- _Task to complete_: Repeat, exactly as written, every line from the one holding "Continue the Blender" through the one holding "if g and o.parent is None: o['group'] = g". Leave out all other lines.

- _Records shown_:
┄┄┄┄┄┄┄┄┄┄┄┄┄┄┄┄┄┄┄┄
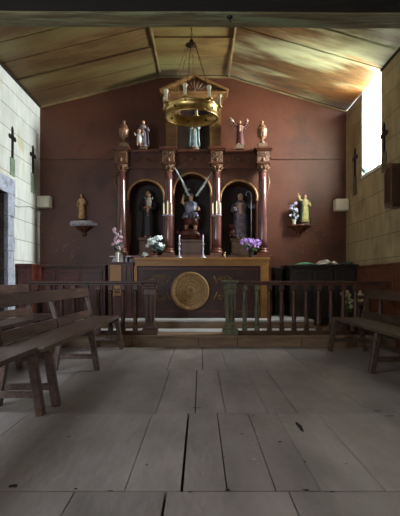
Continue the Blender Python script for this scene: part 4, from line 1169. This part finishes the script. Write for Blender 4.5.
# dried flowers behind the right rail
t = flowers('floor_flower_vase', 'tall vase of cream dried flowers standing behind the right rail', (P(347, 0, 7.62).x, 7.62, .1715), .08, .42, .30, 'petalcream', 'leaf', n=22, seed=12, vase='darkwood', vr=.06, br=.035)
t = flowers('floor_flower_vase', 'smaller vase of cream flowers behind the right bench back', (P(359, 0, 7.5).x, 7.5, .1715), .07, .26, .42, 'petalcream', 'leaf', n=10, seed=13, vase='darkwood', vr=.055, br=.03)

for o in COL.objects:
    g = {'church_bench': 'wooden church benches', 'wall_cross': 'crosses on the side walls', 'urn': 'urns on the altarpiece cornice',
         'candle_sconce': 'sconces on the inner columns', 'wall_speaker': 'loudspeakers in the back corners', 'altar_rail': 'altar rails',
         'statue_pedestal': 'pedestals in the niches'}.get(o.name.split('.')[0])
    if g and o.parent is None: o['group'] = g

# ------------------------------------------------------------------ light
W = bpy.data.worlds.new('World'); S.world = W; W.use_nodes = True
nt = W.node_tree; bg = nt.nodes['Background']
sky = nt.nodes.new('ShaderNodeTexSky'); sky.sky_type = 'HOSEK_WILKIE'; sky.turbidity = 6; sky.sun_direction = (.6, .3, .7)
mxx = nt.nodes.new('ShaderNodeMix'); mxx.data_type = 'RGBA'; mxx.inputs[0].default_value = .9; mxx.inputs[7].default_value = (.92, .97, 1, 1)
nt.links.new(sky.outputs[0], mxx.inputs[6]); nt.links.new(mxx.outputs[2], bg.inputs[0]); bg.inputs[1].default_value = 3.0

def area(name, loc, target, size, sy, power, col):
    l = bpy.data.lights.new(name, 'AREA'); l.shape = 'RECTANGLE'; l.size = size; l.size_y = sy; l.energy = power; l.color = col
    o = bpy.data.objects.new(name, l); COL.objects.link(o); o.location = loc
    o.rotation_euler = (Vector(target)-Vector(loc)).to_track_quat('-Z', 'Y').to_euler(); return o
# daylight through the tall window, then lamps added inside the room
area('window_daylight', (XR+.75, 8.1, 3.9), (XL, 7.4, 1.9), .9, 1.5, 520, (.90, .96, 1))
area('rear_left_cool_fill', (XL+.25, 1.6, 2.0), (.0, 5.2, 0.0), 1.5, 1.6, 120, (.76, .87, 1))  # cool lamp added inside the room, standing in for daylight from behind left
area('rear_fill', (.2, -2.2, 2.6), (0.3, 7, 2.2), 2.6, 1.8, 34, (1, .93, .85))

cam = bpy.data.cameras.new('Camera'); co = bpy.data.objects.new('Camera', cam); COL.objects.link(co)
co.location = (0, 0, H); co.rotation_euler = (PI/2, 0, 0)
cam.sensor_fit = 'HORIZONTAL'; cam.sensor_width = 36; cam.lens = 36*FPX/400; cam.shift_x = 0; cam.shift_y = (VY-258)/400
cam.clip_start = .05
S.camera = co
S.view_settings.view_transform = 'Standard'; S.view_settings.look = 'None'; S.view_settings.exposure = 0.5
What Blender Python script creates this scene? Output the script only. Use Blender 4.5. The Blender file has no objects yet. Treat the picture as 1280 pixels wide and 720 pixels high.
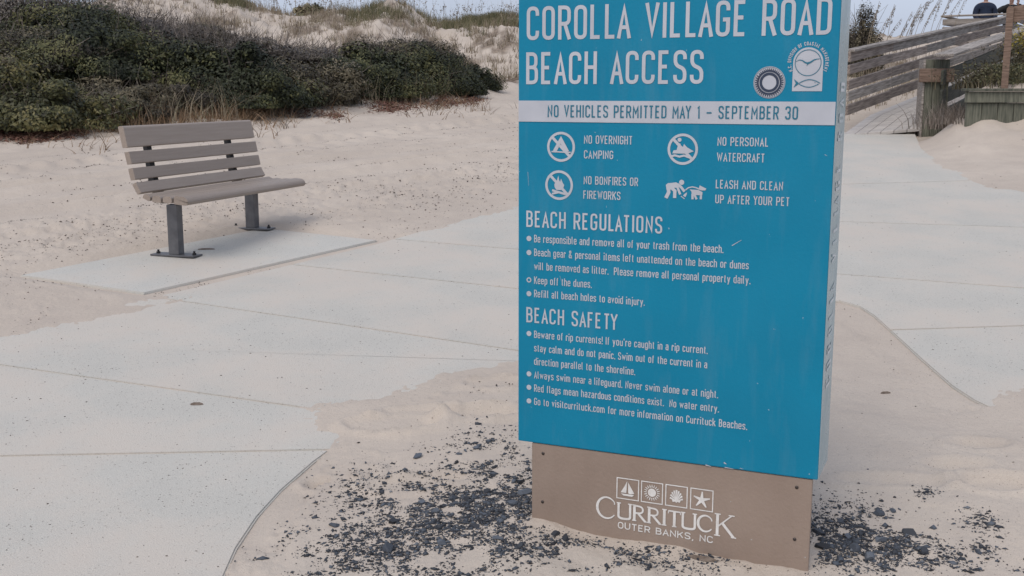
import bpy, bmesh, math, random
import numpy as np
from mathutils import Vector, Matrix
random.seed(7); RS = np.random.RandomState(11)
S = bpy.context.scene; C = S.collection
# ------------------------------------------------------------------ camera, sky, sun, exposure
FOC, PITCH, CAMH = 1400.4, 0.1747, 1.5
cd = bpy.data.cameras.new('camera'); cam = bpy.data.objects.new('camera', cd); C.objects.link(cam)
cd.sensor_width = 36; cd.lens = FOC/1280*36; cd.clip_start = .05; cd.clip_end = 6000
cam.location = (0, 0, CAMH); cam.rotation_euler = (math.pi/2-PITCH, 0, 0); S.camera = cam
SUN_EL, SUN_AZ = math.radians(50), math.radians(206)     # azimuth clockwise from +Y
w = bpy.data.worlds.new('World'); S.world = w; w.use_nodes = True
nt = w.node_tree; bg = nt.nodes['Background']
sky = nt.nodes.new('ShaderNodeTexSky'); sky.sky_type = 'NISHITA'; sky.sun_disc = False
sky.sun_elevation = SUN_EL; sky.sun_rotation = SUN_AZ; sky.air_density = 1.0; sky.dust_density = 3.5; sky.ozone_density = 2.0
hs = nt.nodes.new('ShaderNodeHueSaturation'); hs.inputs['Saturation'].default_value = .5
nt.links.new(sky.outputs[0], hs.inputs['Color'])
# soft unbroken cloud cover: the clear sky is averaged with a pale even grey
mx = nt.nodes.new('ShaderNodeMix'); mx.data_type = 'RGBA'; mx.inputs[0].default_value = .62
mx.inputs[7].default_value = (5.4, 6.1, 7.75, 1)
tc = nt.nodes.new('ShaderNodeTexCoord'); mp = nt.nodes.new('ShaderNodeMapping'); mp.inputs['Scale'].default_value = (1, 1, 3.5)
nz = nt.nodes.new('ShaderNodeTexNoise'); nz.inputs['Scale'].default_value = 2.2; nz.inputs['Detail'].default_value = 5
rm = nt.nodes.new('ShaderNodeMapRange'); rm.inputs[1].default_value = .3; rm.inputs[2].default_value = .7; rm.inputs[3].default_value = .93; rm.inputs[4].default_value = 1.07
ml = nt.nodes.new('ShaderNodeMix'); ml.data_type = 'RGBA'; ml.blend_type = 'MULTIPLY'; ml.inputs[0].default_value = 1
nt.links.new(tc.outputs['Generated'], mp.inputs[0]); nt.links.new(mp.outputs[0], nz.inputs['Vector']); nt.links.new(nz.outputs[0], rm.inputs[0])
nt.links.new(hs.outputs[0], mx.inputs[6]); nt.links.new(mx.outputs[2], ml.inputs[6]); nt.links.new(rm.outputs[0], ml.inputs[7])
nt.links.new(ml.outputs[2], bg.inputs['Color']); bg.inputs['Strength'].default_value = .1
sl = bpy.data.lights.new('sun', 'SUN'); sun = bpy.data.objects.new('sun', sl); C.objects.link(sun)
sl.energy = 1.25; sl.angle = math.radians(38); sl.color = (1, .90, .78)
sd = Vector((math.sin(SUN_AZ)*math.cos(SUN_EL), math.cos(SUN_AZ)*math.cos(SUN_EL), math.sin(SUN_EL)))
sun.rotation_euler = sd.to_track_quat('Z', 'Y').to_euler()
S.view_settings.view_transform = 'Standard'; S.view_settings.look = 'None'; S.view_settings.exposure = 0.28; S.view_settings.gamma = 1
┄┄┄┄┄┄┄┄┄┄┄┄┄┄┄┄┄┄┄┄
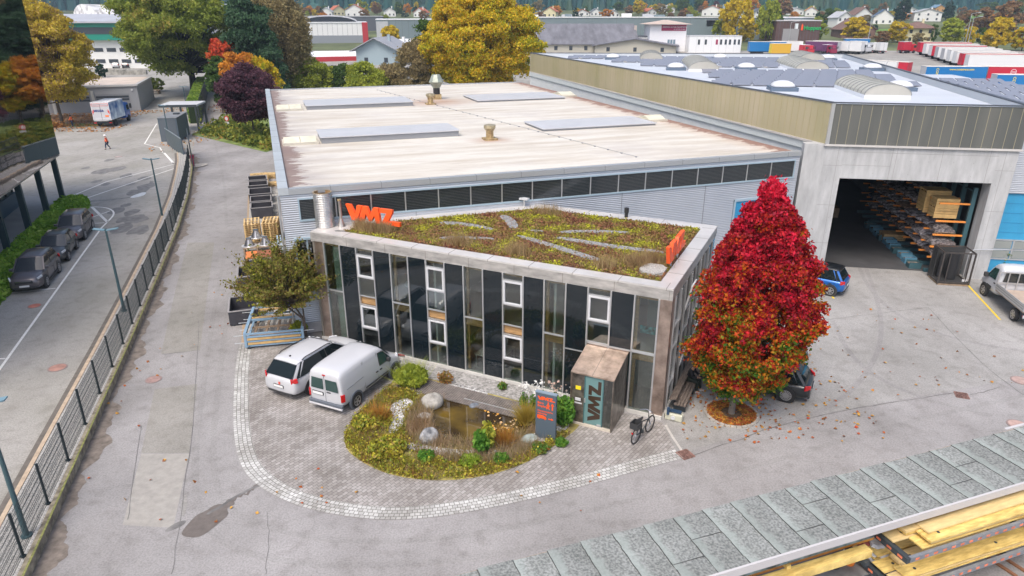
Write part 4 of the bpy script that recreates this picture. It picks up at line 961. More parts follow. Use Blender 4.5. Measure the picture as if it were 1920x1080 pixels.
┄┄┄┄┄┄┄┄┄┄┄┄┄┄┄┄┄┄┄┄
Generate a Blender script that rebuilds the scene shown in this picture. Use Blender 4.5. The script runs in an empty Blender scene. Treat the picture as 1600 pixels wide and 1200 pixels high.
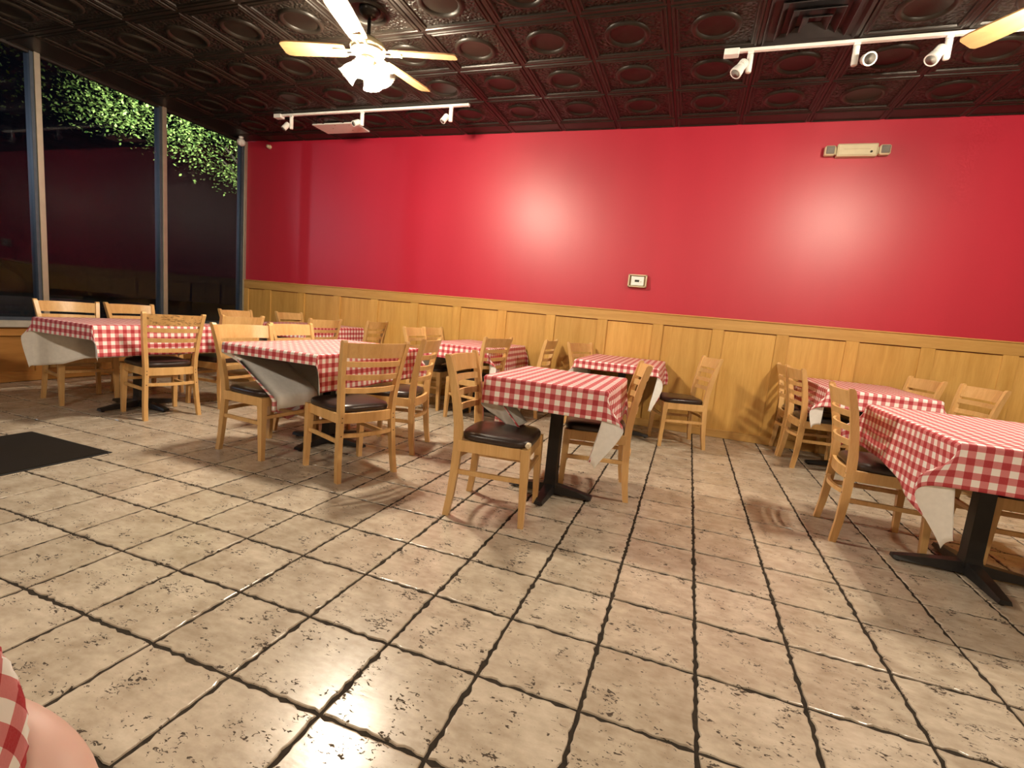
┄┄┄┄┄┄┄┄┄┄┄┄┄┄┄┄┄┄┄┄
- _Answer to this task_:
Continue the Blender Python script for this scene: part 4, from line 1169. This part finishes the script. Write for Blender 4.5.
# dried flowers behind the right rail
t = flowers('floor_flower_vase', 'tall vase of cream dried flowers standing behind the right rail', (P(347, 0, 7.62).x, 7.62, .1715), .08, .42, .30, 'petalcream', 'leaf', n=22, seed=12, vase='darkwood', vr=.06, br=.035)
t = flowers('floor_flower_vase', 'smaller vase of cream flowers behind the right bench back', (P(359, 0, 7.5).x, 7.5, .1715), .07, .26, .42, 'petalcream', 'leaf', n=10, seed=13, vase='darkwood', vr=.055, br=.03)

for o in COL.objects:
    g = {'church_bench': 'wooden church benches', 'wall_cross': 'crosses on the side walls', 'urn': 'urns on the altarpiece cornice',
         'candle_sconce': 'sconces on the inner columns', 'wall_speaker': 'loudspeakers in the back corners', 'altar_rail': 'altar rails',
         'statue_pedestal': 'pedestals in the niches'}.get(o.name.split('.')[0])
    if g and o.parent is None: o['group'] = g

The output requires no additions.